Musa Anter ve diğer arkadaşlarıyla müşterek kullandıkları  tuvalete çıktıklarında haberleşme imkanı bulduklarını söyleyen Alemdar, "Tuvalette eskimiş, yerinden oynamış duvar tuğlalarını yerinden çıkarıyorduk ve içine mesaj yerleştirdiğimiz kibrit kutusunu oyuklara koyup tuğlayı tekrar yerine yerleştiriyorduk.  Birbirimizle böyle haberleşiyorduk" diye konuştu. 

BIRAKILINCA İSVEÇ’E İLTİCA

Serbest bırakıldıktan sonra İstanbul’da İsveç Konsolosluğu’na giderek siyasi iltica talebinde bulunan Alemdar’ın talebi kabul edilince 1965’te İsveç’e gelmiş. İngilizce bildiği için mülteci kampında beklerken Bulgaristan, Yunanistan ve Azerbaycan gibi ülkelerden gelen siyasi mültecilere tercümanlık yaparak yaşamını kazanmış. Türkiye’deki 4 yıllık yüksek mimarlık eğitimi kabul edilmediğinden mimar olabilmek için Stockholm Kraliyet Teknik Üniversitesi’nde yeniden öğrenim görmüş.
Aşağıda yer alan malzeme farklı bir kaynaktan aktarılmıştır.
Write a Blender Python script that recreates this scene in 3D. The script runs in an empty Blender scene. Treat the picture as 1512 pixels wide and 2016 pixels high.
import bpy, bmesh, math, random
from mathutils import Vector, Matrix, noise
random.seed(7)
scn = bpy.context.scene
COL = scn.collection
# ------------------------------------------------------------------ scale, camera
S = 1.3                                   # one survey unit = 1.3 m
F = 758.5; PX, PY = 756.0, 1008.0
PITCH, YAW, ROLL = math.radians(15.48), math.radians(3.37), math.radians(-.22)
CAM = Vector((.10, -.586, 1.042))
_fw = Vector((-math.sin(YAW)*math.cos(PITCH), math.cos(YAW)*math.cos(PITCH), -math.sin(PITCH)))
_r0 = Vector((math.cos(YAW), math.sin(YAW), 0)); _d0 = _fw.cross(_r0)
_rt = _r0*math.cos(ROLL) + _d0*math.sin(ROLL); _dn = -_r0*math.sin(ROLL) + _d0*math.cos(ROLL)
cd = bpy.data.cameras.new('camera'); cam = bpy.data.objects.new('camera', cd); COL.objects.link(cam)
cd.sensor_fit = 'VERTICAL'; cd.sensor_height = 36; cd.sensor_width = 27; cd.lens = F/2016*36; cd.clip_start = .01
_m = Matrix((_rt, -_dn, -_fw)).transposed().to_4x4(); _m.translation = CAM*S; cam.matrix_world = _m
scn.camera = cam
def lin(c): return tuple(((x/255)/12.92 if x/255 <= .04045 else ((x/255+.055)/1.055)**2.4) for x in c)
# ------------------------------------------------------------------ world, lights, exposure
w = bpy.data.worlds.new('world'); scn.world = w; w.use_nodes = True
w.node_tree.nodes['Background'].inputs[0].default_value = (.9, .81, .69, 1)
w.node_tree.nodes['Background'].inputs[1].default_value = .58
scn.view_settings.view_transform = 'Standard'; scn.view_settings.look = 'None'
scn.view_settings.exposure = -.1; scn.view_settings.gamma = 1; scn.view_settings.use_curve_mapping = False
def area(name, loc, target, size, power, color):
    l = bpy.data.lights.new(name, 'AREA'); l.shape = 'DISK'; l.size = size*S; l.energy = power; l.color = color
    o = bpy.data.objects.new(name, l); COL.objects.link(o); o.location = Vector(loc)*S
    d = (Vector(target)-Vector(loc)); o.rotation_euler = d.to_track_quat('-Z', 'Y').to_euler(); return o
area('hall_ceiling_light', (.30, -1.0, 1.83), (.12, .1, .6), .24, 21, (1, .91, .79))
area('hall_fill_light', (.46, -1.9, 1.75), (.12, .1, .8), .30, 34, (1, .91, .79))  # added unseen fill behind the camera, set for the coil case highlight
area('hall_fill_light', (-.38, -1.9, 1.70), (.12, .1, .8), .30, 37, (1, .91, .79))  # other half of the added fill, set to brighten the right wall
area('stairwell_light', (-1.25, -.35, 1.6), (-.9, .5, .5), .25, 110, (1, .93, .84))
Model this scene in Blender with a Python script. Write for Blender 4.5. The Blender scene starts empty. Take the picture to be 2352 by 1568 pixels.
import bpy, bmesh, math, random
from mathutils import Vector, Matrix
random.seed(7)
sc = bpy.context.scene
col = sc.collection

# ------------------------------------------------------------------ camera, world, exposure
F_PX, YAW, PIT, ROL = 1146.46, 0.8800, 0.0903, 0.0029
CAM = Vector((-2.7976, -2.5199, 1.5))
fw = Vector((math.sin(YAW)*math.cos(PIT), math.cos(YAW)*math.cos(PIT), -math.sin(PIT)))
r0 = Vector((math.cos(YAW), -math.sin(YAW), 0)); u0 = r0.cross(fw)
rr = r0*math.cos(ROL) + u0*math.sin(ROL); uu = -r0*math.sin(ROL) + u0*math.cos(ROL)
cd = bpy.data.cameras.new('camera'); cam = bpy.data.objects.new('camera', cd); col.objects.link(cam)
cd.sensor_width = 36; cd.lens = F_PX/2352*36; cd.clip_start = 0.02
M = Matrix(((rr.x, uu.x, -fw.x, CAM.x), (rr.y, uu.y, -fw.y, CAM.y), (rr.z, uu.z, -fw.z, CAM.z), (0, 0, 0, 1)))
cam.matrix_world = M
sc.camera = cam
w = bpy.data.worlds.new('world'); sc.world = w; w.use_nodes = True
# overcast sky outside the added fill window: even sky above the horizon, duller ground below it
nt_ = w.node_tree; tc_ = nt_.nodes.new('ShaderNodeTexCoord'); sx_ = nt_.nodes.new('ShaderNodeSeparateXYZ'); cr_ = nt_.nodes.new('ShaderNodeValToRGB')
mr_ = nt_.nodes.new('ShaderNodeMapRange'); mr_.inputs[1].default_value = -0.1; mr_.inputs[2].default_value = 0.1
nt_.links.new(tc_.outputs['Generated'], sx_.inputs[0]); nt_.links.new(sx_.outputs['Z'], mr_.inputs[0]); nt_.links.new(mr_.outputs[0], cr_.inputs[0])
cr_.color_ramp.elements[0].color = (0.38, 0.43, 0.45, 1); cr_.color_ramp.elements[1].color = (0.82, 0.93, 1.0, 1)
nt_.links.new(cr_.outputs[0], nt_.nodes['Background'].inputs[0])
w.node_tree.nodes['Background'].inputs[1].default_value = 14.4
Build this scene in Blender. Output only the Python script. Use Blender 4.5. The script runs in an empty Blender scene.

İSVEÇ-KÜRT DOSTLUK KOMİTESİ

İsveç’te kendisinden önce gelen tek Kürt’ün Doktor Selahaddin Rastgeldi olduğunu söyleyen Alemdar, İsveçlilerin Kürtleri tanımadığını ve Kürt sorunu hakkında hiçbir bilgileri olmadığını fark ettikten sonra Kürt sorununu duyurmak için girişimde bulunmaya karar vermiş. Alemdar, İsveç’in en yüksek tirajlı gazetesi Aftonbladet’e Kürt sorununu ele alan bir makale yazdıktan sonra Natur och Kultur yayınevinin sahibi Märta Hansson tarafından aranmış. Hansson’un Kürtlere nasıl yardım edebileceklerini sorduğunda İsveçlilerden oluşan bir dayanışma komitesinin kurulmasını önerdiğini söyleyen Alemdar, "Böylelikle Olof Tandberg ve Thomas Hammarberg gibi  tanınmış doktor, yazar ve insan hakları savunucularının yer aldığı ‘İsveç-Kürt Dostluk Komitesi’ kuruldu" dedi.

MİMARLIK VE MÜTEAHHİTLİK

1971'den itibaren (2002’ye kadar) Londra’da yaşamaya başlayan Alemdar, 1975’te siyasi çalışmalarına son verip bir İtalyan şirketiyle ortak olarak mimarlık-müteahhitlik yapmaya başlamış. 2003’te Neçirvan Barzani’nin talebi üzerine Abu Dabi’de kendisiyle görüşmüş. Barzani’nin Güney Kürdistan’a gelmesi ve ülkenin inşasına yardımcı olması talebini kabul edince İngiltere’nin ikinci büyük inşaat şirketi Constein Internationel'le ortak olmuş. Şirketle birlikte Hewlêr’de bir laboratuvar ve Hewlêr Havaalanı’nın bir bölümünü inşa ettiklerini, tarihi Erbil Kalesi ve Güney Kürdistan’ın master planını yaptıklarını söyleyen Alemdar, "İşin içine hırsızlık ve yolsuzlukların girmesinden dolayı Neçirvan Barzani’ye giderek çalışmalarıma son verdiğimi söyledim" şeklinde konuştu.

ÇİN VE SUUDİ ARABİSTAN

Daha sonra Çin’e gittiğini ve orada kaldığı 7,5 sene içinde Jiansu ve Shandong kentlerinin planlamasını yaptığını, 15 bin konut inşa ettiğini, ayrıca Shanjang kentinde Worldtrade Center’i inşa ettiğini söyleyen Alemdar, daha sonra Suudi Arabistan’a geçmiş. Prenslerden biriyle ortaklık yapıp iki tane saray ve iki fabrika inşa etmiş.

Yeniden Stockholm’de yaşayan Alemdar, artık Kürtlerin tüm dünyada tanındığını, bilindiğini, ancak lobicilik/diplomasi çalışmalarının yeterli olmadığını söylüyor.